[Entries with scene source code]
-------
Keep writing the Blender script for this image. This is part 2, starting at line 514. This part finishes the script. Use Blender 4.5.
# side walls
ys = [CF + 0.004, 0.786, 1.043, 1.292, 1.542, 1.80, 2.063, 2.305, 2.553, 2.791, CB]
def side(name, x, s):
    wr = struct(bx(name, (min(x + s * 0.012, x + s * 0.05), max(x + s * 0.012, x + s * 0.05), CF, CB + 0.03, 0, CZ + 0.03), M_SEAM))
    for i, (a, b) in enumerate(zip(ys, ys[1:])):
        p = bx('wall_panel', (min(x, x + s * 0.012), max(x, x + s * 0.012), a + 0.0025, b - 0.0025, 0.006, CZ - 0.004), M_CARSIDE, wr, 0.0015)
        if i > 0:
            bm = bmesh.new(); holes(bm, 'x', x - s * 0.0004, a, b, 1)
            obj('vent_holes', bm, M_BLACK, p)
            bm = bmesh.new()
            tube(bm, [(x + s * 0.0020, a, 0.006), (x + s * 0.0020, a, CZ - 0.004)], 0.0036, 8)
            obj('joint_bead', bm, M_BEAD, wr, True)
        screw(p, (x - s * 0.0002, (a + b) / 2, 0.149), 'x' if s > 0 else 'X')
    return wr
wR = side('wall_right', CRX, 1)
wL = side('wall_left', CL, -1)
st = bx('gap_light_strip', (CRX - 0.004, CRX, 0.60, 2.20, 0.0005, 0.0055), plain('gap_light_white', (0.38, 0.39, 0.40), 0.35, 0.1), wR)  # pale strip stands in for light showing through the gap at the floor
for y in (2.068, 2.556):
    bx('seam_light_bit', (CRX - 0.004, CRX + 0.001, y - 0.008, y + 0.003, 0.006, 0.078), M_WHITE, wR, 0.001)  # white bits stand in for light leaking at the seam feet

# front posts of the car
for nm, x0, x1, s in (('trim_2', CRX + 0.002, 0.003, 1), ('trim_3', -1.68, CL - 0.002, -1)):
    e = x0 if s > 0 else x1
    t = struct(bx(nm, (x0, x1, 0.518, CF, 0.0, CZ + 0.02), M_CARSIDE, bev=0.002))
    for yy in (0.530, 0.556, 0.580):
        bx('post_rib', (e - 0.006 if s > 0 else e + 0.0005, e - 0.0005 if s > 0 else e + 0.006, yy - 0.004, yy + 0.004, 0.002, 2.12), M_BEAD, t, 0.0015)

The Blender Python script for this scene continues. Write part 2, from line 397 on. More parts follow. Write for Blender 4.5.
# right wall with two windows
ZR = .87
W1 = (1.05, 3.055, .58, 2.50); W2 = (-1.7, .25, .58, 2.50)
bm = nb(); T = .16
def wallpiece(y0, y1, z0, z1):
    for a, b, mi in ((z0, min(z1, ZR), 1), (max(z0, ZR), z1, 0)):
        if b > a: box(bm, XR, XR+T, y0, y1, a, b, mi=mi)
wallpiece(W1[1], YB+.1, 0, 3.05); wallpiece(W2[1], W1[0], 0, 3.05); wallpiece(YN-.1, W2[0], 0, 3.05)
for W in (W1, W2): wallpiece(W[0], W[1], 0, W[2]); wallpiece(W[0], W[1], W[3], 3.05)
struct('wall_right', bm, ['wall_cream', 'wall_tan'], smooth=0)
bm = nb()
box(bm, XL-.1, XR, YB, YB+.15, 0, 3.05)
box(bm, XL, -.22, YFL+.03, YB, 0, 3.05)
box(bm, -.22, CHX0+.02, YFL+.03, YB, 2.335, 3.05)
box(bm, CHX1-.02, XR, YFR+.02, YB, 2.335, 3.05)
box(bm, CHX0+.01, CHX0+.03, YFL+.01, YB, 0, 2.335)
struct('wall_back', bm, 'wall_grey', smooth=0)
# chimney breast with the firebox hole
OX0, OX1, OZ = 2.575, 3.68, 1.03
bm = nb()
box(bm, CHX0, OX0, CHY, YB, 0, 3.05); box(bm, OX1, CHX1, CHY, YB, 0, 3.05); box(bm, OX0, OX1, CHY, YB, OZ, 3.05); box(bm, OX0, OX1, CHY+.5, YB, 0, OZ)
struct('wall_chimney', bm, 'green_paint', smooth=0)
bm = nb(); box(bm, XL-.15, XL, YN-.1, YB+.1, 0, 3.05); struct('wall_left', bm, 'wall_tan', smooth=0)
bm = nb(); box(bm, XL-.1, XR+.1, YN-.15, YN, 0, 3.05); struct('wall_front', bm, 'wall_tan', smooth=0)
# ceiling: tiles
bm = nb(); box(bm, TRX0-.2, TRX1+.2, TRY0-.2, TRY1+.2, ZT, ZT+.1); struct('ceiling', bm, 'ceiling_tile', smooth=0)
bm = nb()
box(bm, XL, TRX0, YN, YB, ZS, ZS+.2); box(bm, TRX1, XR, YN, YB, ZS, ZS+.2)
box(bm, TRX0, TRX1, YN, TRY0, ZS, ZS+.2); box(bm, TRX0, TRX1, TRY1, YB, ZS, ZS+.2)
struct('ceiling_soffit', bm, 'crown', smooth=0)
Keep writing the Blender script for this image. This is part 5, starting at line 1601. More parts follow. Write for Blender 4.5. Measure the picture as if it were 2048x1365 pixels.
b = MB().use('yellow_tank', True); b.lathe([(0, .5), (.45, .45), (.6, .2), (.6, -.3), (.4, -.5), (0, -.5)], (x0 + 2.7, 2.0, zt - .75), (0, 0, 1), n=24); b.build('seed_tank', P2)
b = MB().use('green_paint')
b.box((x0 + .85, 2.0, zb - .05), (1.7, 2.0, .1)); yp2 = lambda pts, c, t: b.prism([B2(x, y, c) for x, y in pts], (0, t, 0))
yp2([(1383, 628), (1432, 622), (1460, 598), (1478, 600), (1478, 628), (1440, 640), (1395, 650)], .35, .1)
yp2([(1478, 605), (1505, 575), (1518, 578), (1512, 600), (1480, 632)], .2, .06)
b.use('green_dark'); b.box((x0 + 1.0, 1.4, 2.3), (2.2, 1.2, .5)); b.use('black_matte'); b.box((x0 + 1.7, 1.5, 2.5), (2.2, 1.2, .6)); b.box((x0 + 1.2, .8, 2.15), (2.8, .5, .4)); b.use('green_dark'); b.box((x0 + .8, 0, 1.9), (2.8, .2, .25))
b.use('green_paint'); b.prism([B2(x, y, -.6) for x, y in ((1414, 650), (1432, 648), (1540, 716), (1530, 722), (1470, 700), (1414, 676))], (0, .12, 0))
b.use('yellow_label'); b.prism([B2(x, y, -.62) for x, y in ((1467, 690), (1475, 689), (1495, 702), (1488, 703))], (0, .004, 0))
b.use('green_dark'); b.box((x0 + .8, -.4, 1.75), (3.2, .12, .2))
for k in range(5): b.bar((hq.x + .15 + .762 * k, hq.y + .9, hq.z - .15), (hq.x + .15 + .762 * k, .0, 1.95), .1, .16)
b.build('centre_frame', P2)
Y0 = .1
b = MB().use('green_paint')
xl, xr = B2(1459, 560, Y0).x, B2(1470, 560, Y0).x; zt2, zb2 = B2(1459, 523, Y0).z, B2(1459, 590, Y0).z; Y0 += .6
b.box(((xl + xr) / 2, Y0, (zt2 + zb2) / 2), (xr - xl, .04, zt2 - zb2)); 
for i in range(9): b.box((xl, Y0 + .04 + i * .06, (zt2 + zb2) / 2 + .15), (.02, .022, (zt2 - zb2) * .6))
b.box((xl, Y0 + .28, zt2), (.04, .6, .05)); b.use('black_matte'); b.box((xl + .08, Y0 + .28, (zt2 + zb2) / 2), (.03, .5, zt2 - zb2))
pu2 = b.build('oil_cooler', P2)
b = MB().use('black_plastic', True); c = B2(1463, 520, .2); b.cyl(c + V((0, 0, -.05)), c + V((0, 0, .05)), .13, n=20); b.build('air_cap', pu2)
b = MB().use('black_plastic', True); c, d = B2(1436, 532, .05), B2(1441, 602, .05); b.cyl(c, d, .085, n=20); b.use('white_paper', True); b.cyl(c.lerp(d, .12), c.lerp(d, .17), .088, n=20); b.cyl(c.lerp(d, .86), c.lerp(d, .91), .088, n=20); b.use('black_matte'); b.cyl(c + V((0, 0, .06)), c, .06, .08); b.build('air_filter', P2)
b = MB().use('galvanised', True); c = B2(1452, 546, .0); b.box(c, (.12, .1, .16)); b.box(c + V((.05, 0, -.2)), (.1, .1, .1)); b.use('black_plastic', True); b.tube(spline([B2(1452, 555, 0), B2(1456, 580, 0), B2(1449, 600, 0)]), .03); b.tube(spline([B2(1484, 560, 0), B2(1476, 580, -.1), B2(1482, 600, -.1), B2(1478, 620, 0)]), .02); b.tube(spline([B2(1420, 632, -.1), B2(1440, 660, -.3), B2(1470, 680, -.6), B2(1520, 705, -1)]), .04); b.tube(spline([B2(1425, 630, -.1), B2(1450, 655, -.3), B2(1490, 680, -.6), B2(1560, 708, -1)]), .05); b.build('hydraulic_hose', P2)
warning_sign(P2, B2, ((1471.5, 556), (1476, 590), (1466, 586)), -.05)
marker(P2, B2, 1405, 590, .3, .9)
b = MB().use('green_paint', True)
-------
Written instruction
Only the lines running from the line with "box(bm, XL, -.22, YFL+.03, YB, 0, 3.05)" through the line with "struct('ceiling_soffit', bm, 'crown', smooth=0)" should be repeated, exactly and with both ends kept.

Answer
box(bm, XL, -.22, YFL+.03, YB, 0, 3.05)
box(bm, -.22, CHX0+.02, YFL+.03, YB, 2.335, 3.05)
box(bm, CHX1-.02, XR, YFR+.02, YB, 2.335, 3.05)
box(bm, CHX0+.01, CHX0+.03, YFL+.01, YB, 0, 2.335)
struct('wall_back', bm, 'wall_grey', smooth=0)
# chimney breast with the firebox hole
OX0, OX1, OZ = 2.575, 3.68, 1.03
bm = nb()
box(bm, CHX0, OX0, CHY, YB, 0, 3.05); box(bm, OX1, CHX1, CHY, YB, 0, 3.05); box(bm, OX0, OX1, CHY, YB, OZ, 3.05); box(bm, OX0, OX1, CHY+.5, YB, 0, OZ)
struct('wall_chimney', bm, 'green_paint', smooth=0)
bm = nb(); box(bm, XL-.15, XL, YN-.1, YB+.1, 0, 3.05); struct('wall_left', bm, 'wall_tan', smooth=0)
bm = nb(); box(bm, XL-.1, XR+.1, YN-.15, YN, 0, 3.05); struct('wall_front', bm, 'wall_tan', smooth=0)
# ceiling: tiles
bm = nb(); box(bm, TRX0-.2, TRX1+.2, TRY0-.2, TRY1+.2, ZT, ZT+.1); struct('ceiling', bm, 'ceiling_tile', smooth=0)
bm = nb()
box(bm, XL, TRX0, YN, YB, ZS, ZS+.2); box(bm, TRX1, XR, YN, YB, ZS, ZS+.2)
box(bm, TRX0, TRX1, YN, TRY0, ZS, ZS+.2); box(bm, TRX0, TRX1, TRY1, YB, ZS, ZS+.2)
struct('ceiling_soffit', bm, 'crown', smooth=0)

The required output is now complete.